Donald and Shelly Sterling are showing that they don’t care about the Los Angeles Clippers, they care about owning the Los Angeles Clippers.

They want the status that comes with being in that select circle of professional sports owners, especially now that there’s the bonus of the Clippers being legitimate contenders. But at this point they’re distracting from the Clippers’ playoff push, not contributing to it. If the Sterlings cared about the best interests of the team, they wouldn’t have spent Sunday sitting down for interviews on the same day the players faced their biggest test of the season to date.

So even while the Clippers were embarking on their dramatic fourth-quarter comeback against the Oklahoma City Thunder, Twitter was ablaze with talk of the Sterlings.

Donald Sterling, still banned by NBA commissioner Adam Silver, invited CNN’s Anderson Cooper to his home and told him that he isn’t a racist while wondering, “Am I entitled to one mistake?”

Shelly Sterling, who was at Game 3, was away from Game 4 while telling ABC’s Barbara Walters that she’ll divorce Donald and fight to keep her ownership stake in the team.

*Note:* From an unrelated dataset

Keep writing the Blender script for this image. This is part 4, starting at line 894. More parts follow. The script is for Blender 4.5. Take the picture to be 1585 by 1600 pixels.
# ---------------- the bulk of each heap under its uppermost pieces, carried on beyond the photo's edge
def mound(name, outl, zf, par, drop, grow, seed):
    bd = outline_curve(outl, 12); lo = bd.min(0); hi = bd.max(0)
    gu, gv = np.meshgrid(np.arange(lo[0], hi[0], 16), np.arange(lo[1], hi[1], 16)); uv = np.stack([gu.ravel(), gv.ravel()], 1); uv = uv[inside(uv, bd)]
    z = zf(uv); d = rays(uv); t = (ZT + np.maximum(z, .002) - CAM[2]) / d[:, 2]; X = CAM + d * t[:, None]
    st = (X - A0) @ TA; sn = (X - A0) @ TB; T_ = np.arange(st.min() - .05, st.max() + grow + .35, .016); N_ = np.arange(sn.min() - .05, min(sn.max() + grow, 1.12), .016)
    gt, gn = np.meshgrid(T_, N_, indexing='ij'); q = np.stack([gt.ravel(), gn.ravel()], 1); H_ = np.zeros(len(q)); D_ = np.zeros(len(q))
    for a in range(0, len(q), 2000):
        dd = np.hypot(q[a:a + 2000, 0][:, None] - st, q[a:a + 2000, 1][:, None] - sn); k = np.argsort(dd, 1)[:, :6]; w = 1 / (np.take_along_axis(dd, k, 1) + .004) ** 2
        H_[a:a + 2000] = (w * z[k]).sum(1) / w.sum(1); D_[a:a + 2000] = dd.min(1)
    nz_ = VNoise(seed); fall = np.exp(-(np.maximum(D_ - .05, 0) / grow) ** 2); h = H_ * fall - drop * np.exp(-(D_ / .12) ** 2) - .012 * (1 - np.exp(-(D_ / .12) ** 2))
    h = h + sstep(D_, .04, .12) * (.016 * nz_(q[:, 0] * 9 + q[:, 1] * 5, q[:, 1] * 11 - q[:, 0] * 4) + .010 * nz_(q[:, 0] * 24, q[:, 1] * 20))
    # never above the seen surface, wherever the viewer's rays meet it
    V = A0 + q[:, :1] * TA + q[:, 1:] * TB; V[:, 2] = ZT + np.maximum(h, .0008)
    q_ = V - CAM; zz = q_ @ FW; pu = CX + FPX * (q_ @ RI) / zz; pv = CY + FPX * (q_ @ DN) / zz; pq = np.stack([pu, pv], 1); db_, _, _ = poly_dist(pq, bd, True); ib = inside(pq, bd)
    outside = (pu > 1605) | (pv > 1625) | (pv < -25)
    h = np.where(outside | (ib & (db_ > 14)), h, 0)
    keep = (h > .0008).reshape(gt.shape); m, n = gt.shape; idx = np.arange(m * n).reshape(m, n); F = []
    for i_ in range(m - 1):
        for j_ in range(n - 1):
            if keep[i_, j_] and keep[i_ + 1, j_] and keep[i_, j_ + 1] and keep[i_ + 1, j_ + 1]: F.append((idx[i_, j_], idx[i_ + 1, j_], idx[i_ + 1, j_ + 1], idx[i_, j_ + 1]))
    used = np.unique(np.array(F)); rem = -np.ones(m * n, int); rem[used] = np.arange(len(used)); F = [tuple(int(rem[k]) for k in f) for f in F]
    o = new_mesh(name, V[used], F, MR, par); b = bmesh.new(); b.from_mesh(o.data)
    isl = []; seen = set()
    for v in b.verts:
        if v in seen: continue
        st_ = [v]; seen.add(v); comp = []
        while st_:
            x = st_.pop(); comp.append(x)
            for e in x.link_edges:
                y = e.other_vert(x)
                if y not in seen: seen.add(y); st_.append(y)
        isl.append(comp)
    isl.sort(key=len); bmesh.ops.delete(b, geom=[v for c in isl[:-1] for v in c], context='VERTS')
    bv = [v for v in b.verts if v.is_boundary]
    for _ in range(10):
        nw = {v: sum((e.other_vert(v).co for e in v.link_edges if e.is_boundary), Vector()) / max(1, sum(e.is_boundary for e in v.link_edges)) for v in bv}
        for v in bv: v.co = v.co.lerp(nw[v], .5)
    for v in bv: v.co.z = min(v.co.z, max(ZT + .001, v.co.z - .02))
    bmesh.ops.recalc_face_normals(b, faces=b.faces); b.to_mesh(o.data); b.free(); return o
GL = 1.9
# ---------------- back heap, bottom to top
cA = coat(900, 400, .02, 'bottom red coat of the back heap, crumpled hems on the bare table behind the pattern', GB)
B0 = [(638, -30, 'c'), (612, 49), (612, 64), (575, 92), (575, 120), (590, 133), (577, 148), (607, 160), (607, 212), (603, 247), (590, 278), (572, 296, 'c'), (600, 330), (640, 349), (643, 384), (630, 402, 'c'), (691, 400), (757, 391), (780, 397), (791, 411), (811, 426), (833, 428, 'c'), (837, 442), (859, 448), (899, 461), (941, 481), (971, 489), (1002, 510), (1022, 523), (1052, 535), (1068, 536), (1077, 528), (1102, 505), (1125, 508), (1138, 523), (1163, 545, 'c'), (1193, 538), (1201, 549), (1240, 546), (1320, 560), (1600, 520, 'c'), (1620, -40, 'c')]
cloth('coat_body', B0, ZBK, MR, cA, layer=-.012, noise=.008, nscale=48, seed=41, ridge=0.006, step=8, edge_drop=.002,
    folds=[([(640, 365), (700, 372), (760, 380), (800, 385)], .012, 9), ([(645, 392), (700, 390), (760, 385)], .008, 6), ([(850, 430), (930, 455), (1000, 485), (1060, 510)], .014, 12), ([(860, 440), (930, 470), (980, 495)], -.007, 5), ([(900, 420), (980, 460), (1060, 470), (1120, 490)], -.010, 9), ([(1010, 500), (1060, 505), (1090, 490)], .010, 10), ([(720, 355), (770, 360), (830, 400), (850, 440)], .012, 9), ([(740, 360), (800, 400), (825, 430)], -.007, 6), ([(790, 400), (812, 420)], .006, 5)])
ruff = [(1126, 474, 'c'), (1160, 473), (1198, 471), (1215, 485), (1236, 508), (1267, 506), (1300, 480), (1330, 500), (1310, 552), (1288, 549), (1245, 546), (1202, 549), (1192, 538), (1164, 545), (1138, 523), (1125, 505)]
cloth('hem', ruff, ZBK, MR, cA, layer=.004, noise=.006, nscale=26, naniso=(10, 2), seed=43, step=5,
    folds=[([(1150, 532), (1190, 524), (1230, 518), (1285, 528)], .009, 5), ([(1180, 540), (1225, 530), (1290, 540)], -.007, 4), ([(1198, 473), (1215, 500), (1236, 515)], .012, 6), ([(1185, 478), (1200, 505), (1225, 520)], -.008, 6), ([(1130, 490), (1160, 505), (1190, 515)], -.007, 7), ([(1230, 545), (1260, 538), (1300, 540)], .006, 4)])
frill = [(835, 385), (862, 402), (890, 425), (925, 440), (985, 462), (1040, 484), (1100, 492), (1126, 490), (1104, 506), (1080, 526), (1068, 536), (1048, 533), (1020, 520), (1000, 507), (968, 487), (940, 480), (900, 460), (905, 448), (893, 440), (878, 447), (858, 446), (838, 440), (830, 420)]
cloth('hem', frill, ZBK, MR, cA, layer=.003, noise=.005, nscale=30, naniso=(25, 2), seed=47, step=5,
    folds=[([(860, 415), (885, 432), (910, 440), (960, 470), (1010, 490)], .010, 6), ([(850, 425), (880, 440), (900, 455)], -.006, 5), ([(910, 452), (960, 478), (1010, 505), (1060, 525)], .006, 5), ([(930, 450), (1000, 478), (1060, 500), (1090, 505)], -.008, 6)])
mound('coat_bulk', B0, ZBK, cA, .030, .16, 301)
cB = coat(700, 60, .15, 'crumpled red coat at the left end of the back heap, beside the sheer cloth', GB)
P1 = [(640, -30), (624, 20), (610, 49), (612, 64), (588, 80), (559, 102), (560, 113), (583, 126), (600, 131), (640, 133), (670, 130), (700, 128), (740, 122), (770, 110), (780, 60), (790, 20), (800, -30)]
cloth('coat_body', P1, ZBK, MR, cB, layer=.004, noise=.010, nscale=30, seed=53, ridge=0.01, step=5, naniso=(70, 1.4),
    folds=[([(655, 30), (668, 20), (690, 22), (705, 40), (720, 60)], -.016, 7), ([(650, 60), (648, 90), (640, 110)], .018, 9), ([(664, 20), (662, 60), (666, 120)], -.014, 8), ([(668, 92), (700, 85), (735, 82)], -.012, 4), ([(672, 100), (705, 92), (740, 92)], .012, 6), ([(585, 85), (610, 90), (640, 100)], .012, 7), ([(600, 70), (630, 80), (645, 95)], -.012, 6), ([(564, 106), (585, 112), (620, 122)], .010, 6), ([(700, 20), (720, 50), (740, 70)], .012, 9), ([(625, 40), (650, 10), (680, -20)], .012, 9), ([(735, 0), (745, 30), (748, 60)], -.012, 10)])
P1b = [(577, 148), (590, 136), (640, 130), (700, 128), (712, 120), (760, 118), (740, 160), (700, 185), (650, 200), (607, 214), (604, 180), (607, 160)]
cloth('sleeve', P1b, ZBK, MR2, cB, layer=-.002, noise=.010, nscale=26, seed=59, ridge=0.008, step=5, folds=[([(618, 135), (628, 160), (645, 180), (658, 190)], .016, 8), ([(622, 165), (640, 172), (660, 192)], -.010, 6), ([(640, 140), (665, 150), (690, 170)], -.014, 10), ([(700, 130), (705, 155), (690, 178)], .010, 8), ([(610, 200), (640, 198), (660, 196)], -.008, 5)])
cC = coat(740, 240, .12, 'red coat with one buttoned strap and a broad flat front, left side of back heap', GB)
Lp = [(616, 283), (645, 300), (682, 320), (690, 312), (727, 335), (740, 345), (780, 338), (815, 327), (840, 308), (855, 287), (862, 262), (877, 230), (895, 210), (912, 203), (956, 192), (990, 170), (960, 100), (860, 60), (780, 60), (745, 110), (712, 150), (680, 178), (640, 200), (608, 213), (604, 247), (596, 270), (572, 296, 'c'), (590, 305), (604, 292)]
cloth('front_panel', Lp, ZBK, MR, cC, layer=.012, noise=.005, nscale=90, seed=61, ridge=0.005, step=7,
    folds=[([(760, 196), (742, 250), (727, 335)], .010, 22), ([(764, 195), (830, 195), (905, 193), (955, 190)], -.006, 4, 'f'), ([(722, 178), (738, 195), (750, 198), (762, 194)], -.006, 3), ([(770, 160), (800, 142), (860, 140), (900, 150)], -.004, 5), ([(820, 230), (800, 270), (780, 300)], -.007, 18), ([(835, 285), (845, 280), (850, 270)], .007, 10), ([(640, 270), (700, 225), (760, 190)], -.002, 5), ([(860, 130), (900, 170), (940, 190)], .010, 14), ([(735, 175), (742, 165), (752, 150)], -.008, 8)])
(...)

If they cared about the team’s success, they’d both be silent right now. They’d let the players focus on the most important time of the season, they wouldn’t draw attention from where it should be. They’d take a lesson from Mark Cuban, the league’s most outspoken owner, who strapped a metaphorical muzzle on his mouth during the 2011 playoffs until his Dallas Mavericks had their hands on the Larry O’Brien trophy.

What the Sterlings don’t realize is that the more they speak out about their rights to own the team, the more they help the NBA’s case to take it away from them.

The league can’t oust an owner based on his personal views. But it can act based on the public reaction to those views if they are found to “affect the Association or its members adversely.” The league could cite the dropped and suspended sponsorships from the Clippers’ corporate partners as evidence of adverse effects. They could say that prompting negative reactions from LeBron James at a time he should be talking up the playoffs is a step backward.

While a lawyer for Shelly Sterling said that “California law and the United States Constitution trump any such interpretation,” they fail to realize that the NBA tramples on constitutional rights all the time. The NBA tells players what to wear, it fines them for what they say on camera and on Twitter. It has the means to do so because the players acknowledge those powers in their contracts.

The same applies to owners, but the Sterlings are so used to their money getting them what they want that they don’t want to accept this. The lawyers I’ve consulted on this issue say it comes down to members of a club deciding who they want in or out of their club, and the only way that becomes a matter for the courts is if there’s proven to be discrimination based on race, gender, religion, etc. And the Sterlings would know about the difficulty of proving discrimination in court. They’ve counted on it in the past.

I suppose the Sterlings could use the “no such thing as bad publicity” argument, and claim that without them the Clippers wouldn’t be leading newscasts on every network imaginable, or working their way into presidential news conferences.

They could even say that their team is helping the NBA right now, bringing added interest to a team playing in the nation’s No. 2 television market. But that only applies as long as the Clippers still participate in the playoffs.

What the Sterlings don’t realize is that the team’s postseason success is in spite of them, not because of them.